Emma Alberici (Image: Supplied)

A journalist lost their job yesterday, one of hundreds to go this year, and thousands in the past decade.

But the departure of Emma Alberici from the ABC is not just a story about another job lost. It’s a story of how those job losses are remaking Australian journalism — for the worse. It’s sign of the growing conformity in traditional media, including the ABC.

On the surface, Alberici’s departure is just another of the 250-odd jobs (most of them journalists) gone from the ABC as part of the cut backs forced by the federal government’s budget cuts. But amidst all the job losses, both at the ABC and in the media at large, the Alberici departure has taken on the power of metaphor.

For the right — particularly News Corp — it’s a culture war win, with an outspoken woman cancelled from the public broadcaster.

For ABC critics, it’s another signal of the organisation’s preemptive buckle, of its uncanny ability to hear and act on the demands of the government before they’re even articulated.

For feminists, it’s a case of the strong women who gets tagged as “difficult” for refusing to go along to get along, in this case with the ABC’s attempts to mollify complaints about her reporting or to shift her sideways..

Maybe some. Maybe all. There’s unlikely to be any smoking gun that will prove them one way or another. All we have are the handful of facts that emerge from the murky waters of the ABC deliberations, much like shark fins in schools of bait fish.

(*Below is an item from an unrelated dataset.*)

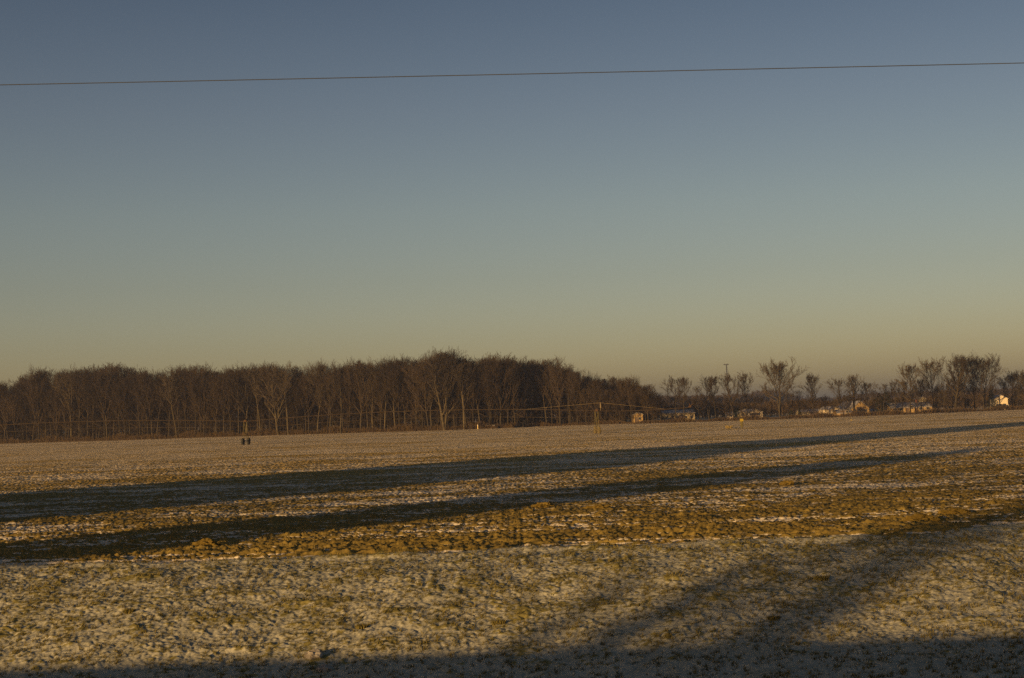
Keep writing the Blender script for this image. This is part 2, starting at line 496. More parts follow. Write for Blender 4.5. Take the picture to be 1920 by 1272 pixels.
def bare_tree(seed, H, W, fork=0.0, trunks=1, lean=0.0, first=.30, dens=1.0, tw=.022, vase=.6, levels=4, tr=None):
    """bare deciduous tree: returns trunk segments and crown segments. H height, W crown width"""
    rg = random.Random(seed)
    trunk, crown = [], []
    tr = tr or H * .0145

    def grow(p, d, L, r, level, steps, keep_up):
        """one wandering limb; returns its points"""
        pts = [(p, r)]
        for i in range(steps):
            f = (i + 1) / steps
            d = unit(d + np.array([rg.gauss(0, .13), rg.gauss(0, .13), rg.gauss(0, .07) + keep_up]))
            p = p + d * L / steps
            pts.append((p, r * (1 - .72 * f)))
        return pts

    def put(pts, dest):
        for (a, ra), (b, rb) in zip(pts[:-1], pts[1:]):
            dest.append((*a, *b, ra, rb))

    def branch_off(pts, level, L, n, lo=.25):
        for j in range(n):
            f = lo + (1 - lo) * (j + rg.random()) / n
            i = min(len(pts) - 2, int(f * (len(pts) - 1)))
            g = f * (len(pts) - 1) - i
            p = pts[i][0] * (1 - g) + pts[i+1][0] * g
            r = (pts[i][1] * (1 - g) + pts[i+1][1] * g)
            ax = unit(pts[i+1][0] - pts[i][0])
            th = rg.random() * 2 * math.pi
            side = unit(np.cross(ax, np.array([math.cos(th), math.sin(th), .31])))
            up = .5 if level < 3 else .38
            d = unit(ax * rg.uniform(.55, 1.0) + side * rg.uniform(.55, 1.05) + np.array([0, 0, up]))
            l = L * rg.uniform(.65, 1.2) * (1 - .35 * f)
            rr = max(tw, r * .62)
            q = grow(p, d, l, rr, level, 3 if level < 4 else 2, .05)
            put(q, crown)
            if level < levels:
                branch_off(q, level + 1, l * (.52 if level == 2 else .5), max(3, round((6 if level == 2 else 5) * dens)), .15)
        return

    for k in range(trunks):
        off = np.array([0, 0, -.25])
        th = 2 * math.pi * (k + rg.random() * .4) / trunks
        spread = (.16 * (trunks > 1))
        d = unit(np.array([math.cos(th) * spread + lean, math.sin(th) * spread, 1]))
        h = H * (rg.uniform(.82, .95) if trunks > 1 else .92)
        pts = [(off, tr)]; p = off
        steps = 9
        kill = 0
        for i in range(steps):
            f = (i + 1) / steps
            d = unit(d + np.array([rg.gauss(0, .045), rg.gauss(0, .045), .05]))
            p = p + d * h / steps
            pts.append((p, tr * (1 - .86 * f ** 1.1)))
        split = max(2, int(round(first * steps + 1.5)))
        put(pts, trunk)
        # main limbs
        n = max(6, round(22 * dens / (1 + .55 * (trunks - 1))))
        for j in range(n):
            f = first + (.97 - first) * (j + rg.random() * .9) / n
            i = min(steps - 1, int(f * steps)); g = f * steps - i
            q = pts[i][0] * (1 - g) + pts[i+1][0] * g
            r = pts[i][1] * (1 - g) + pts[i+1][1] * g
            th = j * 2.4 + rg.uniform(-.5, .5)
            fr = (f - first) / (1 - first)
            # shape: broad dome or upward vase
            L = (W * .5) * (.62 + .55 * math.sin(math.pi * (.12 + .7 * fr))) * rg.uniform(.85, 1.15)
            out = (1 - .45 * fr)
            up = vase + .55 * fr + rg.uniform(-.1, .15)
            d2 = unit(np.array([math.cos(th) * out, math.sin(th) * out, up]))
            L = min(L / max(.35, math.hypot(d2[0], d2[1])) * .95, (H - q[2]) * .86 / max(.3, d2[2]))
            lim = grow(q, d2, L, r * .72, 1, 5, .06)
            put(lim, trunk if (j < 3 and fork > 0) else crown)
            branch_off(lim, 2, L * .50, max(4, round(8 * dens)), .34)
        branch_off(pts[-5:], 2, W * .26, max(3, round(4 * dens)), 0)
    return trunk, crown


def evergreen(seed, H, W, cone=True, n=1500, leaf=.16):
    """dense conifer: trunk plus a crown of small needle sprays"""
    rg = np.random.RandomState(seed)
    t = rg.rand(n) ** .8
    z = H * (.04 + .96 * t)
    prof = (1 - t) ** .75 if cone else np.sqrt(np.clip(1 - (2 * t - .9) ** 2 * .95, 0.02, 1))
    lump = 1 + .22 * np.sin(z * 2.3 + seed) + .12 * rg.randn(n)
    rad = W * .5 * prof * lump * np.sqrt(rg.uniform(.35, 1, n))
    th = rg.rand(n) * 2 * np.pi
    c = np.stack([rad * np.cos(th), rad * np.sin(th), z], -1)
    out = np.stack([np.cos(th), np.sin(th), rg.uniform(-.5, .25, n)], -1) * leaf * H / 8 * rg.uniform(.6, 1.5, (n, 1)) * 1.8
    side = np.stack([-np.sin(th), np.cos(th), rg.uniform(-.5, .5, n)], -1) * leaf * H / 8 * rg.uniform(.5, 1.2, (n, 1))
    v = np.stack([c - out * .6, c - side, c + out, c + side], 1).reshape(-1, 3)
    q = np.arange(n * 4).reshape(-1, 4)
    return v, q


def tree_object(name, label, loc, trunk_me, crown_me, tm, cm, group=None, cat='tree', rz=0.0, sc=(1, 1, 1)):
    o = empty(name, loc, rz)
    o.scale = sc
    tag(o, label, cat, group)
    obj('trunk', trunk_me, tm, o)
    obj('crown', crown_me, cm, o)
    return o


def tree_meshes(**k):
    t, c = bare_tree(**k)
    v, q = tubes(t, 7); a = mesh_np('trunk', v, q, smooth=True)
    v, q = tubes(c, 3); b = mesh_np('crown', v, q)
    return a, b


# ---- the wood beyond the field
far_px = [0, 200, 461, 700, 850, 960, 1010, 1200, 1450, 1700, 1900, 2300]
far_D = [572, 556, 530, 510, 495, 500, 505, 480, 478, 482, 512, 520]


def field_edge_D(px):
    return float(np.interp(px, far_px, far_D))


top_px = [-300, 0, 30, 44, 60, 76, 90, 103, 116, 135, 160, 180, 205, 240, 262, 285, 297, 309, 335, 360, 385, 410, 430, 450, 475, 497, 520, 540, 552, 563, 576, 600, 620, 645, 680, 705, 730, 760, 785, 805, 820, 840, 858, 875, 893, 912, 930, 962, 985, 1010, 1028, 1050, 1063, 1075, 1088, 1104, 1120, 1136, 1152, 1166, 1182, 1196, 1206, 1216, 1235]
top_py = [720, 728, 724, 716, 705, 699, 702, 734, 704, 697, 699, 696, 691, 695, 698, 703, 712, 699, 700, 687, 692, 695, 689, 697, 694, 685, 692, 690, 697, 714, 694, 683, 694, 686, 679, 688, 680, 674, 680, 666, 674, 661, 673, 680, 675, 684, 678, 671, 682, 670, 682, 672, 686, 700, 697, 708, 712, 706, 714, 705, 708, 714, 726, 728, 745]

variants = []
for s in range(10):
    rg = random.Random(100 + s)
    variants.append(tree_meshes(seed=200 + s, H=24, W=rg.uniform(8.5, 12), first=rg.uniform(.18, .42), dens=1.0, tw=.030, vase=rg.uniform(1.0, 1.9), tr=rg.uniform(.22, .34)))
brushy = []
for s in range(5):
    brushy.append(tree_meshes(seed=260 + s, H=12, W=6.5, first=.12, dens=.75, tw=.030, vase=.9, tr=.12))
variants_pale = []
for me_t, me_c in variants:
    a = me_t.copy(); a.materials.clear(); b = me_c.copy(); b.materials.clear(); variants_pale.append((a, b))

rg = random.Random(5)
WG = 'bare trees standing close together in the wood beyond the field'
special = {
    522: ('pale forked bare tree spreading two bright limbs before the dark wood', 'fork'),
    541: ('pale slender leaning trunk just right of the forked pale tree in the wood', 'lean'),
    489: ('straight pale trunk just left of the forked pale tree in the wood', 'straight'),
    331: ('pale trunk with a kink high up in the left half of the wood', 'straight'),
    639: ('sunlit pale straight trunk where the sloping irrigation pipe crosses the wood', 'straight'),
    833: ('tallest bare tree of the wood with a sunlit forked trunk', 'fork'),
    870: ('sunlit trunk at the wood edge just left of the pale marker post', 'straight'),
}
count = 0
def wood_D(px):
    # the wood steps back right of the heaps, so that part stands in the shade of the rest
    return field_edge_D(px) + 3 + (7 if px > 966 else 0) * min(1, max(0, (px - 966) / 30))
px = -170.0
while px < 1226:
    for row in range(2):
        D = wood_D(px) + (0 if row == 0 else rg.uniform(9, 20)) + rg.uniform(0, 3)
        x = place_x(px + rg.uniform(-6.5, 6.5), D)
        top = float(np.interp(px, top_px, top_py)) + (rg.uniform(-4, 8) if rg.random() < .55 else rg.uniform(8, 26))
        H = height_at(x, D, top)
        near_special = any(abs(px - s) < 5 for s in special)
        if row == 0 and near_special:
            continue
        k = rg.randrange(len(variants))
        t_me, c_me = variants[k]
        s = H / 24.0
        o = empty('bare_tree', (x, D, 0), rg.random() * 6.28)
        sw = s * rg.uniform(.8, 1.15)
        o.scale = (sw, sw, s)
        pale = row == 0 and rg.random() < .13 and px < 975
        sec = 'left of the irrigation wheels' if px < 455 else ('between irrigation wheels and marker post' if px < 896 else
              ('just right of the marker post' if px < 972 else 'shaded right end'))
        kindw = 'bare tree with pale trunk, front of wood, ' if pale else (
            'bare dark tree, front of wood, ' if row == 0 else 'bare tree behind the wood front row, ')
        tag(o, kindw + sec, 'tree', 'wood trees ' + ('with pale trunks ' if pale else 'at the front ' if row == 0 else 'behind the front ') + sec)
        if pale:
            t_me, c_me = variants_pale[k]
        obj('trunk', t_me, M['bark_pale'] if pale else M['bark'], o)
        obj('crown', c_me, M['grey_twig'] if (pale or rg.random() < 0) else M['twig'], o)
        count += 1
    px += rg.uniform(11.5, 15)
for spx, (lab, kind) in special.items():
    D = wood_D(spx) - 1.5
    x = place_x(spx, D)
    H = height_at(x, D, float(np.interp(spx, top_px, top_py)) + (6 if kind != 'fork' else 0))
    if kind == 'fork':
        a, b = tree_meshes(seed=300 + spx, H=H, W=13, first=.22, dens=.9, tw=.03, vase=.9, tr=.48, fork=1, trunks=2)
    elif kind == 'lean':
        a, b = tree_meshes(seed=300 + spx, H=H, W=8, first=.62, dens=.8, tw=.03, vase=1.0, tr=.32, lean=-.06)
    else:
        a, b = tree_meshes(seed=300 + spx, H=H, W=8.5, first=.55, dens=.85, tw=.03, vase=1.1, tr=.34)
    tree_object('pale_tree', lab, (x, D, 0), a, b, M['bark_pale'], M['grey_twig'], WG)

# understory saplings along the front of the wood
UG = 'saplings and brush trees at the foot of the wood'
px = -60.0
while px < 1190:
    D = wood_D(px) + (rg.uniform(7, 16) if rg.random() < .75 else rg.uniform(0, 4))
    x = place_x(px, D)
    t_me, c_me = brushy[rg.randrange(5)]
    o = empty('sapling', (x, D, 0), rg.random() * 6.28)
    s = rg.uniform(.6, 1.15); o.scale = (s * 1.2, s * 1.2, s)
    sec = 'left of the irrigation wheels' if px < 455 else ('between irrigation wheels and marker post' if px < 896 else 'right of the marker post')
    dw = 'slim brown sapling in front of the wood trunks, ' if D - wood_D(px) < 4.1 else 'slim brown sapling behind the first wood trunks, '
    tag(o, dw + sec, 'sapling', dw + sec)
    obj('trunk', t_me, M['bark'], o); obj('crown', c_me, M['twig'], o)
    px += rg.uniform(7.5, 12)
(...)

Back in 2018 when Alberici was still the universally respected chief economics correspondent for the ABC, she posted a piece using global research to challenge the idea that corporate tax cuts would drive employment. (Radical, I know, but at the time, these corporate tax cuts were the centrepiece of the Turnbull government’s “Jobson Growth” strategy that it had taken to the 2016 election.)

About a week later, after government complaints (including, reportedly, from then still PM Turnbull), and an internal review the piece was edited to remove “passages that could be interpreted as opinion”, although the core argument remained. The piece is still up on abc.net.au, including the write-off: “Emma Alberici is the ABC’s chief economics correspondent and is a respected and senior Australian journalist.”

This week, Turnbull was suitably vague about it all, telling The Australian’s front page celebration of Alberici’s departure: “I do recall Emma Alberici wrote an article for the ABC on corporate tax in February 2018 which was publicly and widely criticised at the time for many basic errors and misunderstandings … my concerns about the ABC have always been about maintaining high standards of accurate journalism.”

Later that year, in the post-Turnbull sacking of ABC managing director Michelle Guthrie, an email emerged from then ABC chair (and Turnbull ally) Justin Milne to Guthrie saying the government hated Alberici: “We are tarred with her brush. I think it’s simple. Get rid of her. We need to save the ABC — not Emma. There is no guarantee they [the Coalition] will lose the next election.”

In this year’s redundancy round, her position as chief economics correspondent was targeted for redundancy and, after extensive negotiations in the Fair Work Commission, Alberici confirmed her departure from the ABC (and from the media) in a Twitter thread this morning.

Whatever your metaphor of choice, the ABC is left weaker as a result. Expect the right (and the government) to bank this as a win, and, encouraged, go looking for more.